Aides to Israeli Prime Minister Benjamin Netanyahu are denying a newspaper report that the premier has agreed to a partial withdrawal from the Golan Heights in exchange for concessions on security arrangements from Syria.
The Israeli daily Yediot Achronot reported Wednesday that Netanyahu had recently conveyed a message to Syrian President Hafez Assad in which he proposed a formula for determining the extent of the withdrawal.
Netanyahu spokesman Shai Bazak denied the report.
“Our position remains unchanged. We are ready to enter negotiations with the Syrians without prior conditions.
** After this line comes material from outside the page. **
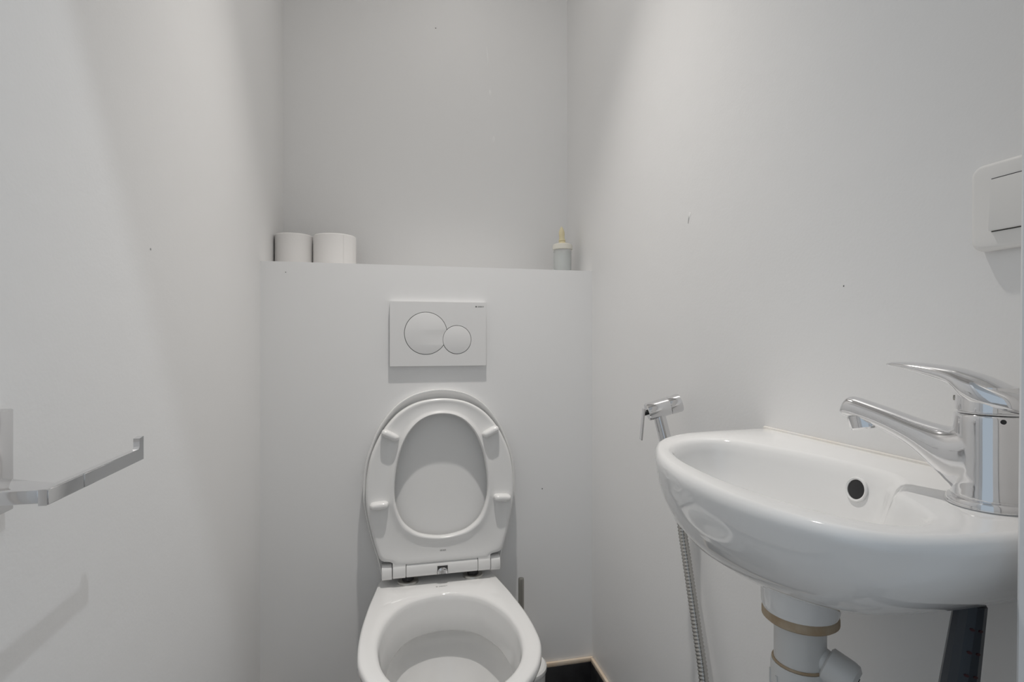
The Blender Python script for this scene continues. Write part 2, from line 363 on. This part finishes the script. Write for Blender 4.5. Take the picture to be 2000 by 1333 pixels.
# ------------------------------------------------------------------ flush plate
FX0, FX1, FZ0, FZ1 = .0075, .2515, H - .0635, H + .0995; FY = YP - .0122
fp = empty('flush_plate', ((FX0 + FX1) / 2, YP, FZ0), 'white rectangular dual-flush plate above the raised toilet lid', 'flush plate')
b1, r1, b2, r2 = (.0968, H + .0195), .0530, (.1758, H + .0033), .0358
def circ(c, r, n=96, t0=0, t1=2 * PI, full=True): return [(c[0] + r * math.cos(t0 + (t1 - t0) * i / (n if full else n - 1)), c[1] + r * math.sin(t0 + (t1 - t0) * i / (n if full else n - 1))) for i in range(n)]
def isect(ca, ra, cb, rb):
    d = math.dist(ca, cb); a = (ra * ra - rb * rb + d * d) / (2 * d); h = math.sqrt(ra * ra - a * a)
    ex, ey = (cb[0] - ca[0]) / d, (cb[1] - ca[1]) / d; th0 = math.atan2(ey, ex); return th0, math.atan2(h, a), math.atan2(h, d - a)
g = .0013
th0, al, be = isect(b1, r1 + g, b2, r2 + g)
union = circ(b1, r1 + g, 90, th0 + al, th0 + 2 * PI - al, False) + circ(b2, r2 + g, 70, th0 + PI + be, th0 + 3 * PI - be, False)
fpl = lambda yc: (lambda x, y, z: Vector((x, yc - z, y)))
rc = .003; rect = []
for cx, cy, t in ((FX1 - rc, FZ1 - rc, 0), (FX0 + rc, FZ1 - rc, 1), (FX0 + rc, FZ0 + rc, 2), (FX1 - rc, FZ0 + rc, 3)):
    rect += [(cx + rc * math.cos((t + i / 4) * PI / 2), cy + rc * math.sin((t + i / 4) * PI / 2)) for i in range(5)]
curve_solid('plate', [rect, union], .0117, fpl(YP - .00635), 'plate', fp)
curve_solid('backing', [circ(b1, r1 + .003), ], .004, fpl(YP - .0022), 'dark', fp)
curve_solid('backing', [circ(b2, r2 + .003), ], .004, fpl(YP - .0022), 'dark', fp)
th0, al, be = isect(b1, r1 - g * .4, b2, r2 + g)
big = circ(b1, r1 - g * .4, 90, th0 + al, th0 + 2 * PI - al, False) + circ(b2, r2 + g, 30, th0 + PI + be, th0 + PI - be, False)
curve_solid('flush_button', [big], .011, fpl(YP - .0070), 'plate', fp, bev=.0005)
curve_solid('flush_button', [circ(b2, r2 - g * .4)], .0112, fpl(YP - .0071), 'plate', fp, bev=.0005)
lettering('logo', '\u25a0 GEBERIT', 0.0225, lambda x, y, z: Vector((FX1 - .028 + x, FY - z, FZ1 - .0125 + y)), 'ink', fp)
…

The prime minister’s view on the importance of the Golan Heights is known,” Bazak told Israel Radio.
The previous Labor government had agreed in principle to a withdrawal from the Golan that would be commensurate with the extent of peace Syria was willing to forge with the Jewish state.
But Netanyahu has stated that he would not honor any verbal agreements that may have been given by the former Labor government regarding a Golan withdrawal.
Negotiations between Israel and Syria were halted in March 1996 after Assad failed to condemn a series of suicide bombings that Hamas terrorists launched against Israeli targets.
Since taking office last year, Netanyahu has said he is willing to renew negotiations without any prior conditions.
But Israel and Syria have been unable to agree on the terms of the starting point for such talks.
Meanwhile, the latest proposal attributed to Netanyahu drew criticism from opposition leader Ehud Barak.
“He is making it a matter of fact that we are ready to give up our demands without any content or depth of peace which should be part of any equation,” he told Israel Radio.
Barak, in turn, was sharply criticized by coalition members this week for sending a message of his own to Assad via a delegation of Israeli Arabs currently visiting Damascus.
Barak defended his actions, saying he had conveyed his message via respectable Labor Knesset members that were part of the delegation.
Members of the visiting Israeli Arab delegation said that in their meeting with Assad, the Syrian leader had expressed interest in peace as well as concern about the present situation.
Assad said he hoped there would not be war with Israel, but that he had not ruled out any options, according to members of the delegation.